• DATA EXTRACT
>>>>

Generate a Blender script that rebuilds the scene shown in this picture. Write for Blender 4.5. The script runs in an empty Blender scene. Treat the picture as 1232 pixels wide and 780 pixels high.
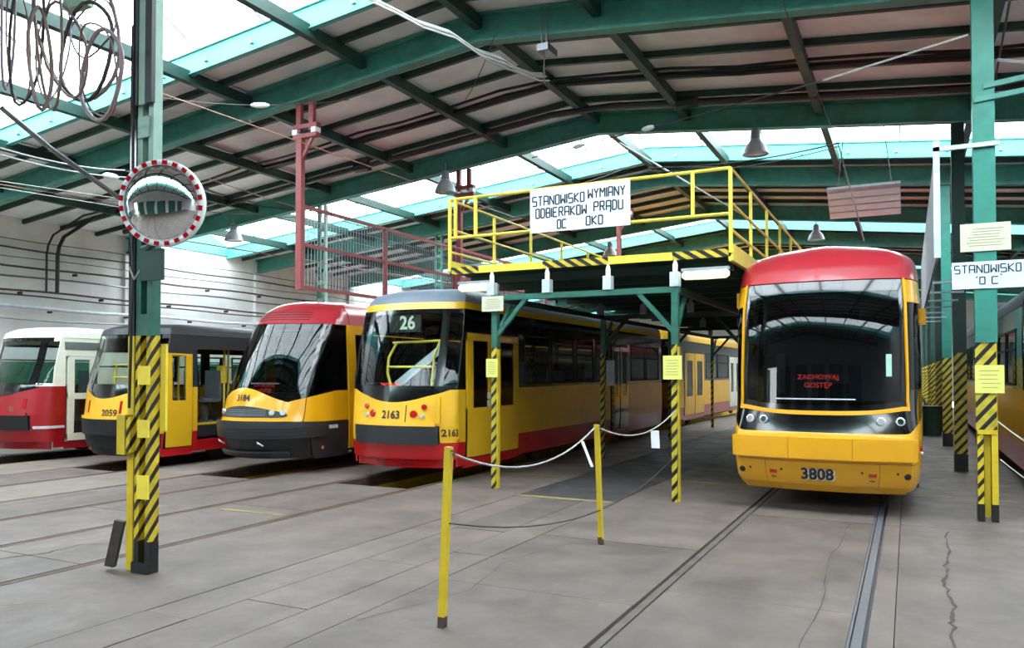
import bpy, math, random
from mathutils import Vector, Matrix
random.seed(7)
sc = bpy.context.scene
col = sc.collection
R = math.radians

# ------------------------------------------------------------------ camera, world, exposure
CAMH = 1.7; F = 950.0; PITCH = R(1.25); YAW = R(26.665)
cd = bpy.data.cameras.new('camera'); cd.sensor_width = 36; cd.lens = F/1232*36; cd.clip_end = 300
cam = bpy.data.objects.new('camera', cd); col.objects.link(cam)
VC = 428.27; cd.shift_y = (VC-390)/1232   # the picture is perspective-corrected: small tilt, raised frame
cam.location = (0, 0, CAMH); cam.rotation_euler = (R(90)+PITCH, 0, YAW); sc.camera = cam

wd = bpy.data.worlds.new('sky'); sc.world = wd; wd.use_nodes = True
wn = wd.node_tree.nodes; wl = wd.node_tree.links
bg = wn['Background']; bg.inputs[1].default_value = 11.5
tc = wn.new('ShaderNodeTexCoord'); ns = wn.new('ShaderNodeTexNoise'); ns.inputs['Scale'].default_value = 2.2
rp = wn.new('ShaderNodeValToRGB'); rp.color_ramp.elements[0].color = (0.78, 0.88, 1, 1); rp.color_ramp.elements[1].color = (1, 0.99, 0.96, 1)
wl.new(tc.outputs['Generated'], ns.inputs['Vector']); wl.new(ns.outputs['Fac'], rp.inputs['Fac']); wl.new(rp.outputs[0], bg.inputs[0])
vs = sc.view_settings; vs.view_transform = 'Standard'; vs.look = 'None'; vs.gamma = 1; vs.exposure = 0.17
sc.cycles.max_bounces = 8; sc.cycles.diffuse_bounces = 5; sc.cycles.glossy_bounces = 4; sc.cycles.transparent_max_bounces = 16
sc.cycles.transmission_bounces = 6; sc.cycles.sample_clamp_indirect = 8; sc.cycles.caustics_reflective = False; sc.cycles.caustics_refractive = False

# roof geometry: portal frames every 5.2 m, skylight after every second one
XR, XL, XW = -5.9, -20.7, 8.6
def ztop(x): return 7.22 - .105*abs(x-XR)
PAIRS = [10.6+10.4*j for j in range(-2, 4)]          # first portal of each pair
SKY = [(a+5.45, a+9.0) for a in PAIRS]
for y0, y1 in SKY:                                     # light portals guide the sky sampling at each skylight
    for xa, xb in ((XL, XR), (XR, XW)):
        pl = bpy.data.lights.new('skylight_portal', 'AREA'); pl.shape = 'RECTANGLE'; pl.size = xb-xa; pl.size_y = y1-y0; pl.cycles.is_portal = True
        po = bpy.data.objects.new('skylight_portal', pl); col.objects.link(po)
        xm = (xa+xb)/2; po.location = (xm, (y0+y1)/2, ztop(xm)+.28)
        po.rotation_euler = (0, math.atan(.105)*(-1 if xm < XR else 1), 0)

# ------------------------------------------------------------------ pixel helper (a point on a plane at a known real distance)
FW = Vector((-math.sin(YAW), math.cos(YAW), 0)); UP = Vector((0, 0, 1))
cF = FW*math.cos(PITCH)+UP*math.sin(PITCH); cU = UP*math.cos(PITCH)-FW*math.sin(PITCH); cR = Vector((math.cos(YAW), math.sin(YAW), 0))
def ray(u, v): return cF + cR*((u-616)/F) - cU*((v-VC)/F)
def at(u, v, Y): d = ray(u, v); return Vector((0, 0, CAMH)) + d*(Y/d.y)
def atX(u, v, X): d = ray(u, v); return Vector((0, 0, CAMH)) + d*(X/d.x)
def gr(u, v, z=0): d = ray(u, v); return Vector((0, 0, CAMH)) + d*((z-CAMH)/d.z)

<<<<

Copy exactly the lines running from the beginning of the listing through the line that has "R = math.radians". Drop the pictures.

• WRITTEN REPLY
Generate a Blender script that rebuilds the scene shown in this picture. Write for Blender 4.5. The script runs in an empty Blender scene. Treat the picture as 1232 pixels wide and 780 pixels high.
import bpy, math, random
from mathutils import Vector, Matrix
random.seed(7)
sc = bpy.context.scene
col = sc.collection
R = math.radians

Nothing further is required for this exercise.